No início dos anos 90, a CI estava crescendo, e começaram a chegar
propostas de empreendedores interessados em abrir fliais em várias
cidades do país. Tivemos duas experiências, mas não deram muito certo.
Baseggio e eu começamos então a estudar como funcionava o modelo de franquias.
Em 92, a CI se transformou em franqueadora. Abrimos unidades em vários
estados brasileiros e ampliamos nossa presença na Grande São Paulo. As
franquias foram fundamentais para o crescimento da empresa na
segunda metade dos anos 90, quando o dólar e o real passaram a valer
quase a mesma coisa.
As viagens internacionais ficaram mais acessíveis para os brasileiros, e
as receitas da CI se expandiram rapidamente. Nos últimos dez anos,
Baseggio e eu investimos para reforçar o foco da empresa na prestação de
serviços para quem pretende passar uma temporada no exterior,
estudando, trabalhando ou até em uma atividade voluntária.
Nosso negócio não é simplesmente vender passagens aéreas, pacotes
turísticos ou uma vaga num curso.
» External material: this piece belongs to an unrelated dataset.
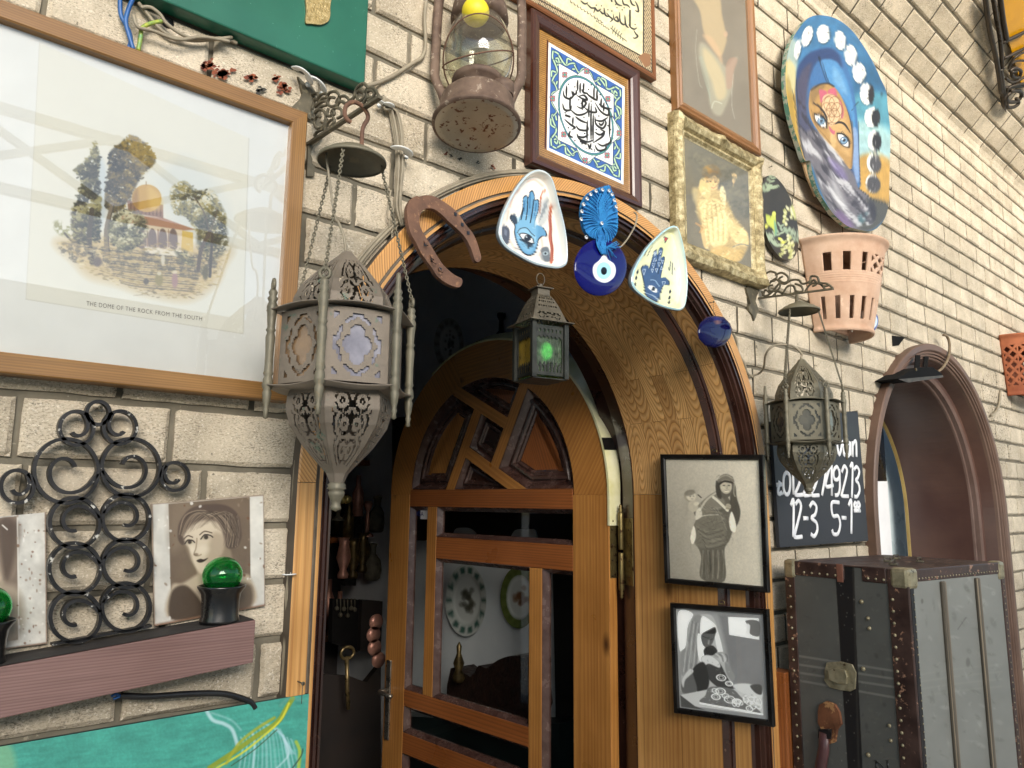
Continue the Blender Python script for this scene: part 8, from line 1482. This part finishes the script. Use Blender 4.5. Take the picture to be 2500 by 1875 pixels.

Hoje em dia, não são só jovens e
adolescentes que fazem intercâmbio — temos programas para crianças de 9
anos que passam até um mês no exterior, longe da família. Uma
empresa como a CI não vai para a frente se não transmitir segurança para
o mercado.
Nosso projeto é chegar a 2015 com 100 lojas. Até lá, planejamos
dobrar o faturamento. Às vezes, lembro do Passat que vendi nos anos 80
para bancar minha viagem ao Japão. Foi um momento que mudou minha
vida. Naquele dia comecei a me tornar empreendedor.
Lembro também do meu pai, que já morreu. No começo, ele ficou bravo e
decepcionado comigo — mas, com o tempo, se encheu de orgulho ao ver a
empresa que ajudei a criar com meu sócio.